女は二度決断するの開明獣のレビュー・感想・評価

女は二度決断する(2017年製作の映画)
5.0
「帝国の市民」というドイツに存在する団体をご存知か?彼らは、ナチスドイツ時代の第三帝国の正当性を主張し、現状のドイツ国家を否定して税金納入を拒否し、独自のパスポートを発行する過激な極右集団である。反ユダヤ、反移民、反グローバルの純潔主義で、銃火器で武装し、暴力行為を厭わない恐ろしいグループで、本作の加害者側も、そういった思想をもった一味の一部である。

つい先月も、銃などを用意していた25名が捕まり、うち1人は、現役の軍の特殊部隊に所属していたことが判明して大きな衝撃をドイツ国内のみならず、全世界に与えたばかりだ。一次、二次と世界大戦の大きな要因となったドイツへは世界各国の警戒はいまだ根強いものがある。

驚くべきことに、「帝国の市民」は、この5年間で支持者が8割も増えたとされている。これだけナチスドイツのホロコーストへの蛮行を描いた映画や小説がドイツ国内から世に出され、いまだに自省をやまぬ国である一方で、光と闇のごとく、こういった狂気の集団が勢力を増しているのが現実だ。
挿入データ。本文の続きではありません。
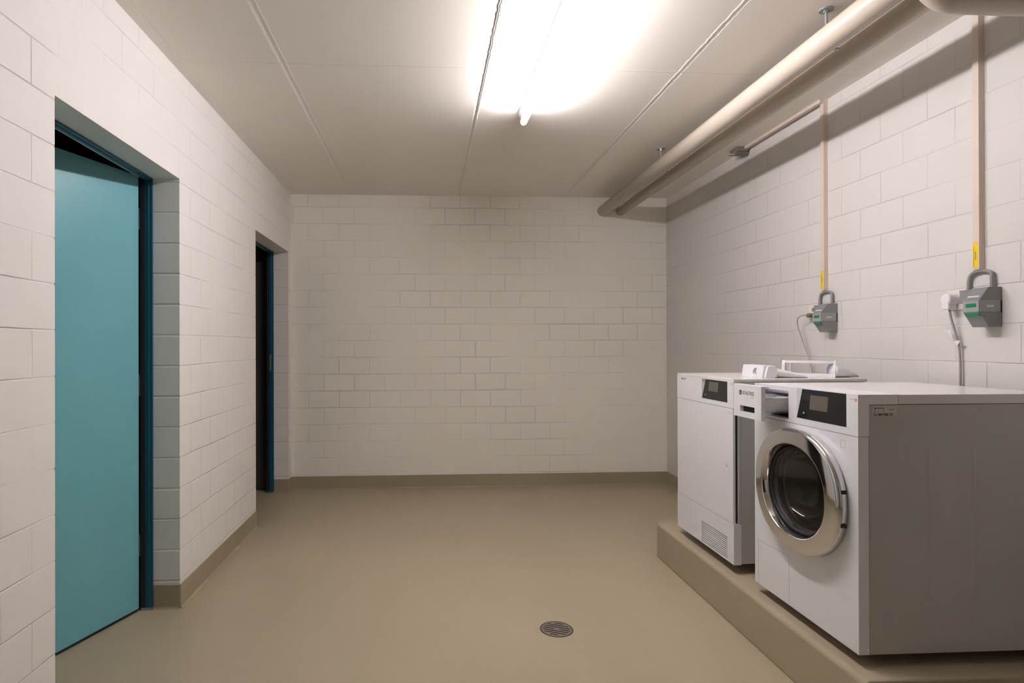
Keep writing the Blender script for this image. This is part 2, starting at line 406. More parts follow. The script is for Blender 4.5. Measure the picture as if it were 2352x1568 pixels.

本作の主人公は、移民である夫とその息子を過激派組織のテロにより殺されてしまう。彼女自身も、麻薬への依存症や、タトゥーがあるなど、必ずしも規範的な市民としては描かれていない。でなければ、本作は成り立たない設定になっている。法も当てにならず、暴力が支配する世界で彼女は何を決断するのか。そして、それは主人公のキャラクター設定と密接に結びついている。

「帝国の市民」が取っている道は自滅しかない。閉ざされた方向にしか動かないのなら人類に進歩はなく滅びるまでだ。だが、その道を選ぶものが後を絶たない。リプレイスメントセオリー、黒人がいつか白人にとって代わるという根拠のない陰謀論を垂れ流し、人々を煽り、自分の支持者を増やしているドナルド・トランプ。そのトランプを支持しているものが半数近くいる米国が極右的な方向に走るなら、ドイツとなんら変わりない状況に成り果てていく。この日本とて、排他的な文化は根強く、右寄りの一部の国会議員の中には、過激な意見を持つものもいる。それが現実だ。

一方で、あまり倫理的ではない一般市民が、何らかのきっかけで反撃に出たとしたらどうなるか?同士討ちは、ある種の内乱と同じで、自らの首を絞めていく帰結に辿り着くだけだ。

1人の女性の悲劇から、世界の終末の可能性が見えてくる作品。